▶ **What the task asks**
Scan the lines below for the string "Python" and copy every one that has it.

::::::

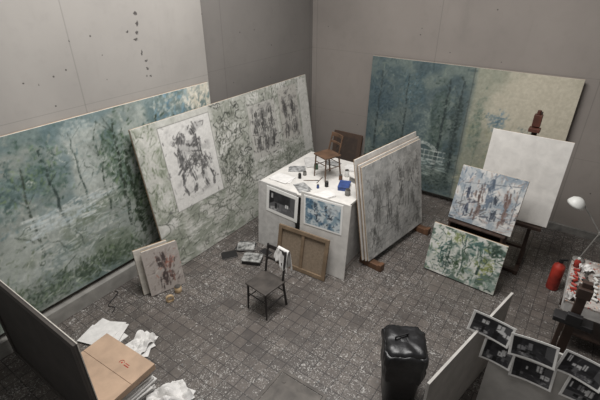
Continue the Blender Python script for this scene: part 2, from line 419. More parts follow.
for x0,y0,hh in((1.5,1.0,.9),(1.85,1.1,.9),(1.68,.9,.6)): p.mass(x0,y0,hh,[(78,81,73),(104,106,97),(140,141,133)],95,.010,.8)
for i in range(6): p.seg(.4,.72-.11*i,4,.95-.11*i,.005,(110,112,103),.55,.3)
for x in (1.4,2.14,3.66): p.seg(x,.1,x+.02,2.15,.006,(122,123,117),.5,.4)
def sheet(x0,y0,x1,y1,bg,dark,n,kk=.5,edge=.9):
    if edge: p.rect(x0-.01,y0-.01,x1+.01,y1+.01,(128,127,122),edge)
    p.rect(x0,y0,x1,y1,bg,.92)
    w=x1-x0;hh=y1-y0;cx=(x0+x1)/2;cy=(y0+y1)/2
    D=[dark,tuple(v+26 for v in dark),tuple(v+50 for v in dark)]
    p.wash(tuple(v+46 for v in dark),.12,.5,.66,kk,(x0+w*.1,y0+hh*.1,x1-w*.1,y1-hh*.05),f=.06)
    p.blobdabs(n,cx,cy,w*.66,hh*.7,.06,.009,.9,D+[bg],.85,1.2,.35)
    return D
def bundle(pts,spread,n,cols,w,k=.8):
    R=p.R
    for _ in range(n):
        o=(R.normal()*spread,R.normal()*spread); c=p.pick(cols)
        t0=R.randint(0,len(pts)-1)
        a=pts[t0]; b=pts[t0+1]; f0=R.uniform(0,.6); f1=f0+R.uniform(.25,.5)
        p.seg(a[0]+(b[0]-a[0])*f0+o[0],a[1]+(b[1]-a[1])*f0+o[1],a[0]+(b[0]-a[0])*f1+o[0],a[1]+(b[1]-a[1])*f1+o[1],w*R.uniform(.5,1.4),c,k,.3)
D=sheet(.395,.835,1.345,2.105,(213,211,207),(62,61,60),50,.3)
bundle([(.62,1.35),(.85,1.55),(1.05,1.5),(1.15,1.3)],.05,75,D,.010)
bundle([(.68,1.4),(.66,1.75),(.78,1.95)],.035,45,D,.009)
bundle([(1.0,1.5),(1.02,1.85),(.96,2.0)],.035,45,D,.009)
for q in ([(.66,1.38),(.6,1.15),(.66,1.0)],[(.8,1.45),(.84,1.15),(.78,1.0)],[(1.02,1.4),(1.0,1.15),(1.08,.98)],[(1.15,1.32),(1.2,1.1),(1.16,.97)],[(.8,1.75),(.95,1.7),(1.15,1.8)]): bundle(q,.018,24,D,.008)
p.scrib(16,(.55,1.2,1.25,2.02),.03,.006,D[:2],.7,8,1.0,.3)
p.blobdabs(30,.85,.98,.6,.08,.12,.007,.05,[(150,148,143),(170,168,162)],.65,.3)
D=sheet(2.2,1.02,2.93,1.98,(184,182,176),(56,55,53),250,.6,.5)
for x in(2.36,2.56,2.78): bundle([(x,1.12),(x+.02,1.45),(x-.01,1.7),(x+.03,1.85)],.035,60,D,.010)
D=sheet(3.06,1.10,3.64,2.10,(180,177,170),(66,64,62),190,.6,.4)
for x in(3.2,3.46): bundle([(x,1.15),(x+.02,1.5),(x,1.9)],.035,55,D,.009)
p.rect(3.7,.7,3.98,2.15,(204,202,197),.8); p.dabs(50,(3.7,.7,3.98,2.1),.08,.007,1.3,G1,.65)
p.speck(10,.03)
canvas('painting',4.0,2.2,(-4.42,4.93,.01),90,8.4,p,'huge pale grey painting of sketched figures, leaning')

# ---------------- garden painting on the back wall
p=Paint(3.47,2.45,.0135,(94,106,104),3)
p.wash((72,88,92),.6,.35,.6,.85,(-.2,-.2,2.0,2.7)); p.wash((116,126,118),.45,.5,.68,.7)
p.hgrad((150,150,132),1.88,1.98,.8,.02); p.hgrad((180,173,154),2.15,3.0,.88,.1)
p.dabs(340,(0,0,1.85,2.45),.10,.017,.9,[(68,86,92),(88,104,108),(60,76,78),(108,122,116),(126,138,128)],.7,.9)
p.dabs(220,(0,0,1.88,.7),.12,.013,.1,[(56,70,68),(82,96,90),(124,136,128)],.75,.4)
for (x,y,rx,ry,c) in ((.3,1.6,.25,.5,(54,72,80)),(1.42,1.4,.16,.7,(56,72,66)),(1.74,1.2,.1,.9,(50,62,58)),(.85,1.9,.25,.3,(64,84,90)),(.6,.95,.2,.3,(54,70,70)),(.2,.3,.3,.25,(48,60,60)),(1.5,.25,.3,.2,(52,64,60))):
    p.glow(c,x,y,rx,ry,.65,.9); p.blobdabs(80,x,y,rx,ry,.07,.014,.8,[tuple(v+18 for v in c),tuple(v-8 for v in c),tuple(v+36 for v in c)],.78,.9)
p.glow((140,152,144),1.15,1.25,.2,.35,.55,.8)
for x,w,l in((.2,.024,.04),(.8,.02,-.04),(1.5,.03,.03),(1.76,.03,0)): p.trunk(x,.5,2.2,w,(44,54,54),l,.8)
for yy in (.66,.74,.84): p.seg(.78,yy,1.66,yy+.02,.009,(196,202,196),.85,.3)
for i in range(10): p.seg(.82+.09*i,.64,.82+.09*i,.86,.006,(186,194,188),.8,.3)
for k in range(3):
    n=10; r=.30-.035*k
    p.line([(1.2+r*math.cos(math.pi*i/n),.84+.55*r*math.sin(math.pi*i/n)) for i in range(n+1)],.009,(190,196,190),.75,.35)
p.dabs(50,(.85,.5,1.6,.66),.12,.010,0,[(194,200,194),(160,174,170)],.8,.2,.4); p.dabs(50,(.3,.35,1.5,.6),.16,.009,0,[(150,166,162),(172,182,174)],.7,.15,.4)
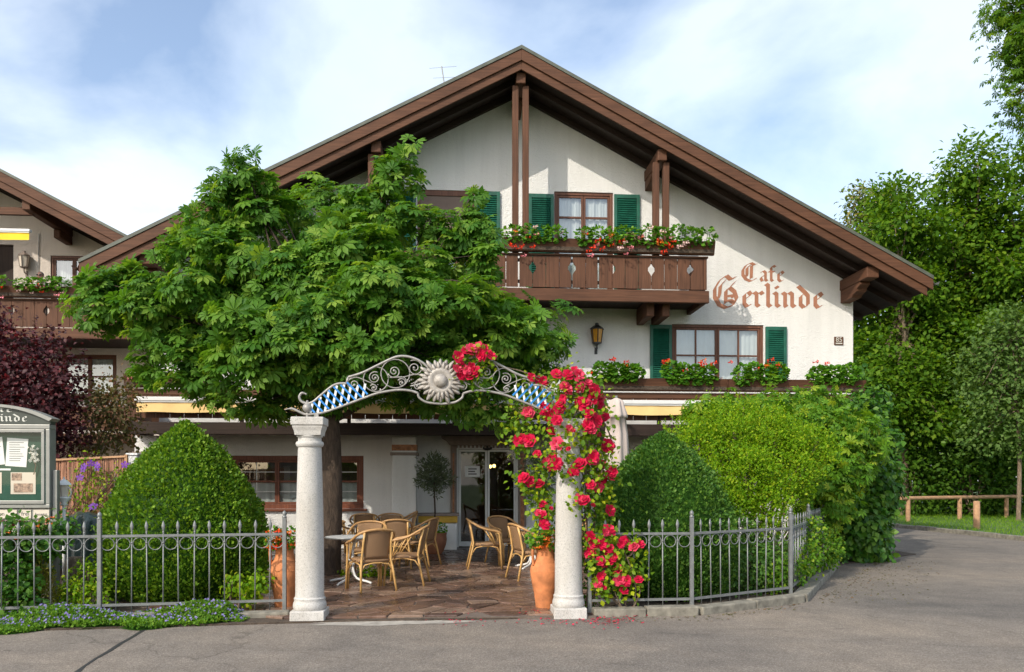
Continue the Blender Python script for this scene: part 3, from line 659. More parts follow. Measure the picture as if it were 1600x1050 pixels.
def balcony(root, xa, xb, yf, yw, zfloor, zbeam, zpl0, zpl1, rail0, rail1, pitch=.306, phase=0, endR=True, cut=True, beam_mat='wood_x'):
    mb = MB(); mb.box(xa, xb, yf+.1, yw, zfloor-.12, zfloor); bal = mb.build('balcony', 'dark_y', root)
    q = MB(); q.box(xa-.05, xb+.05, yf-.03, yf+.095, zbeam, zfloor+.02); q.build('front_beam', beam_mat, bal, bevel=.012)
    if endR:
        for x in (xb-.07, xa-.03):
            q = MB(); q.box(x, x+.1, yf+.098, yw, zbeam+.015, zfloor-.002); q.build('end_beam', 'wood_y', bal)
    n = int((xb-xa)/pitch); rr_ = random.Random(int(xa*10)); zc = (zpl0+zpl1)/2+.12*(zpl1-zpl0)
    for k in range(n+1):
        a = xa+k*pitch+.006; b = min(xa+(k+1)*pitch-.006, xb)
        if b-a < .05: continue
        if rr_.random() < .14: b -= .025
        nl = cut and (k-phase) % 3 == 0 and k > 0; nr = cut and (k+1-phase) % 3 == 0; h, w = .125, .075
        poly = [(a, zpl0), (b, zpl0)]
        if nr: poly += [(b, zc-h*1.15), (b-w*.35, zc-h*.75), (b-w, zc-.2*h), (b-w*.95, zc+.35*h), (b-w*.4, zc+.7*h), (b, zc+h*1.25)]
        poly += [(b, zpl1), (a, zpl1)]
        if nl: poly += [(a, zc+h*1.25), (a+w*.4, zc+.7*h), (a+w*.95, zc+.35*h), (a+w, zc-.2*h), (a+w*.35, zc-h*.75), (a, zc-h*1.15)]
        dy = rr_.uniform(-.003, .003)
        q = MB(); q.prism_y(poly, yf+dy, yf+.028+dy); q.build('plank', 'wood_z', bal)
    for z in (zpl0+.1, zpl1-.12):
        q = MB(); q.box(xa, xb, yf+.033, yf+.08, z, z+.07); q.build('rail', 'dark_x', bal)
    q = MB(); q.box(xa-.03, xb+.03, yf-.02, yf+.10, rail0, rail1); q.build('hand_rail', 'wood_x', bal, bevel=.01)
    # end planks
    for x in (xb-.03, xa):
        k = 0; yy_ = yf+.11
        while yy_ < yw-.1:
            y2 = min(yy_+.29, yw-.02); q = MB(); q.box(x, x+.028, yy_, y2, zpl0, zpl1); q.build('plank', 'wood_z', bal); yy_ += .306
    for k in range(int((xb-xa)/2.2)+1):
        x = xa+.1+(xb-xa-.2)*k/max(1, int((xb-xa)/2.2)); q = MB(); q.box(x-.04, x+.04, yf+.035, yf+.095, zfloor, rail0); q.build('baluster_post', 'dark_z', bal)
    return bal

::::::

▶ **Solution**
Continue the Blender Python script for this scene: part 2, from line 419. More parts follow.
Continue the Blender Python script for this scene: part 3, from line 659. More parts follow. Measure the picture as if it were 1600x1050 pixels.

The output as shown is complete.